> [STATED TASK]: Only the lines from the start of the data through the line with "random.seed(7)" belong in the copy. Restate them word for word, minus the pictures.

> [STORED DATA]:
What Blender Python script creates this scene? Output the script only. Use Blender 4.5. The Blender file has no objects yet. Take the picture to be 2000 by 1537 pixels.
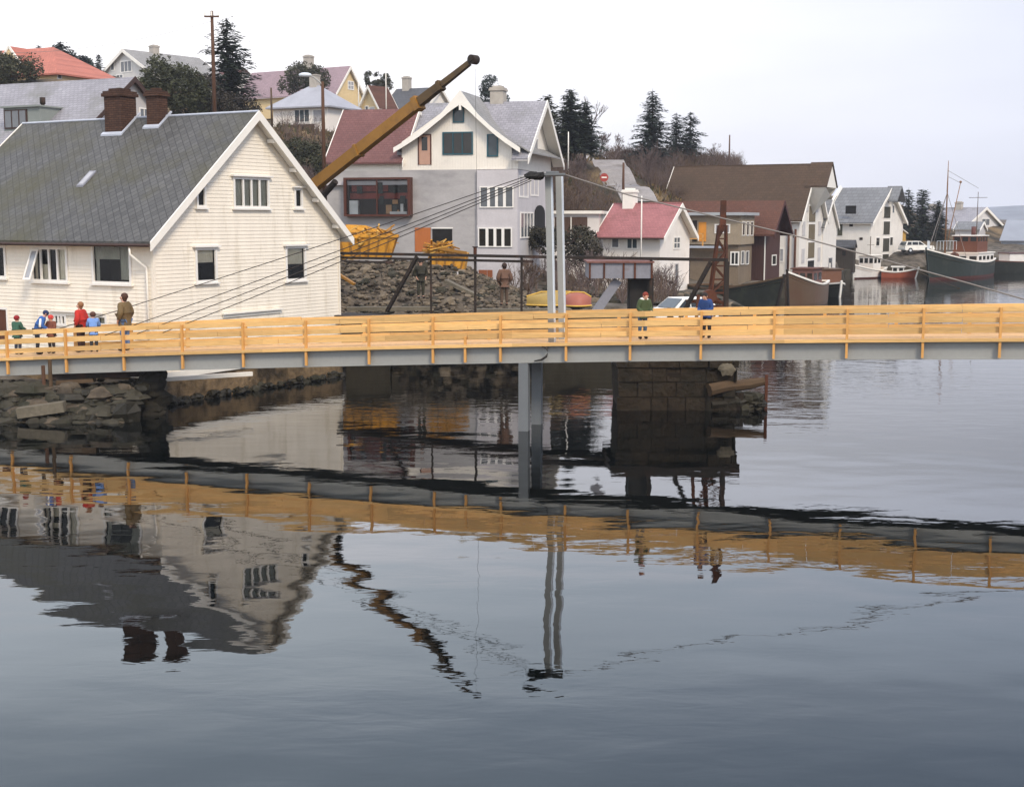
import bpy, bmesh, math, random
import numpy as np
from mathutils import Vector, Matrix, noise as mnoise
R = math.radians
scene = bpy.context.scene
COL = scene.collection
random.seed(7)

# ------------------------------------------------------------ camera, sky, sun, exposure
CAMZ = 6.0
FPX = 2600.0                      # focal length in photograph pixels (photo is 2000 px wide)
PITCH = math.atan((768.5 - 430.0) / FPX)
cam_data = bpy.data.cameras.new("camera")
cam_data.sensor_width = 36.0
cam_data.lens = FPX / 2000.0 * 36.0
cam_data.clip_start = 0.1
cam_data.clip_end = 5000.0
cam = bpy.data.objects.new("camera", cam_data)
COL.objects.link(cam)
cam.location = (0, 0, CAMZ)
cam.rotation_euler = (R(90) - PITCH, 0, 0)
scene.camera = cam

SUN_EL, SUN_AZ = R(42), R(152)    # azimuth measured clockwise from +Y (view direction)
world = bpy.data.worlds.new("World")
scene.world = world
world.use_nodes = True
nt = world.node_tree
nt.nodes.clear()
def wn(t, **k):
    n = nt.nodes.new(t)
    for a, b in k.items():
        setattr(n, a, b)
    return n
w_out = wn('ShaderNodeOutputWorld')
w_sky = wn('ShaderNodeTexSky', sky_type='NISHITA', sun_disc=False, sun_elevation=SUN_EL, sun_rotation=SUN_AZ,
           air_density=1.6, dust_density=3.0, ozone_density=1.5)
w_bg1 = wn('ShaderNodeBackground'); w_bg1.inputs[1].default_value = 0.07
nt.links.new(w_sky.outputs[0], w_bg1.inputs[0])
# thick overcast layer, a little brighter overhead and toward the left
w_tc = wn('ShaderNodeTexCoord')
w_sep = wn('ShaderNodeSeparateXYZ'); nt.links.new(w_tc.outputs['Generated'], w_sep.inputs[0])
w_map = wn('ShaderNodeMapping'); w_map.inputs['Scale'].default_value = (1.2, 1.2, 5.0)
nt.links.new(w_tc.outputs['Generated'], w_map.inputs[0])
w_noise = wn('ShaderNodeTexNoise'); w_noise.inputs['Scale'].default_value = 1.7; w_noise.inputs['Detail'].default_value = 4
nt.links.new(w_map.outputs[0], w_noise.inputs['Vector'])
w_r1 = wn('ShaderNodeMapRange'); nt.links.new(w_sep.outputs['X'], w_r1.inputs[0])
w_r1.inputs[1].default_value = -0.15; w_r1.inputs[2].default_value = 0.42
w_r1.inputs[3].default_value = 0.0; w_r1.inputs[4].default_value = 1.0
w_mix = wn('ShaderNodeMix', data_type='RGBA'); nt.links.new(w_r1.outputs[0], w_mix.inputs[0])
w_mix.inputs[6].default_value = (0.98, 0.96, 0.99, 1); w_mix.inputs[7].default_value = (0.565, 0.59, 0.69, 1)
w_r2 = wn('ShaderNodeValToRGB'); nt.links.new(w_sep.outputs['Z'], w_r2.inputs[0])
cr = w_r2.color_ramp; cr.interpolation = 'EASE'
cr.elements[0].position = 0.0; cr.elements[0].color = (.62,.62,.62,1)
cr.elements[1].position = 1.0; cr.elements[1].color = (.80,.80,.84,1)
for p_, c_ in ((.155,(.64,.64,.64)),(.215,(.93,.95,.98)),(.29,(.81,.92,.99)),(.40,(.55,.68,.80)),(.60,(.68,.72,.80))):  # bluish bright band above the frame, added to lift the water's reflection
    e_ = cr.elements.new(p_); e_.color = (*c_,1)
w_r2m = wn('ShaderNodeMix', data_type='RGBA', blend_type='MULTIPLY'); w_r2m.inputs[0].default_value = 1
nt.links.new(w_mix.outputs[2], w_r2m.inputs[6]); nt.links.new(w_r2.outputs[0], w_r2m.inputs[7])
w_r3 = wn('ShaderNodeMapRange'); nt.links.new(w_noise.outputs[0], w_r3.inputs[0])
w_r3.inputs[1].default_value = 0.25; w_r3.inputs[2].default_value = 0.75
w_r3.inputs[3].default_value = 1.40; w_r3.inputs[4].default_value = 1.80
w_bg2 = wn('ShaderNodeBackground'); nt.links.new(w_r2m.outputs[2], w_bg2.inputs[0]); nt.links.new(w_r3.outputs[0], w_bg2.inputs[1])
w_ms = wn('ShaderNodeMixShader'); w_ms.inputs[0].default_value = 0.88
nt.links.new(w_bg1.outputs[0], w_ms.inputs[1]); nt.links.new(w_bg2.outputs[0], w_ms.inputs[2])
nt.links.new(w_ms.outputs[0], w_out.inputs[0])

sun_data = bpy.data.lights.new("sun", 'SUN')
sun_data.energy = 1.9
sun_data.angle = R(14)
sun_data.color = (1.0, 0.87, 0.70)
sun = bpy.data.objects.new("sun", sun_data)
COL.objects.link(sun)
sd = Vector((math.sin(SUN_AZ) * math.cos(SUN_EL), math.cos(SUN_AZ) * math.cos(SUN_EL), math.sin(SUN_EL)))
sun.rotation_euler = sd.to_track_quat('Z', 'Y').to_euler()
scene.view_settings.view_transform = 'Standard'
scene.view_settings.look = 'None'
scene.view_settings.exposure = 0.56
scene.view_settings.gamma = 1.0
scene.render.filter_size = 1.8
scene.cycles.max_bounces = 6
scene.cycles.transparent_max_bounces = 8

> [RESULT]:
What Blender Python script creates this scene? Output the script only. Use Blender 4.5. The Blender file has no objects yet. Take the picture to be 2000 by 1537 pixels.
import bpy, bmesh, math, random
import numpy as np
from mathutils import Vector, Matrix, noise as mnoise
R = math.radians
scene = bpy.context.scene
COL = scene.collection
random.seed(7)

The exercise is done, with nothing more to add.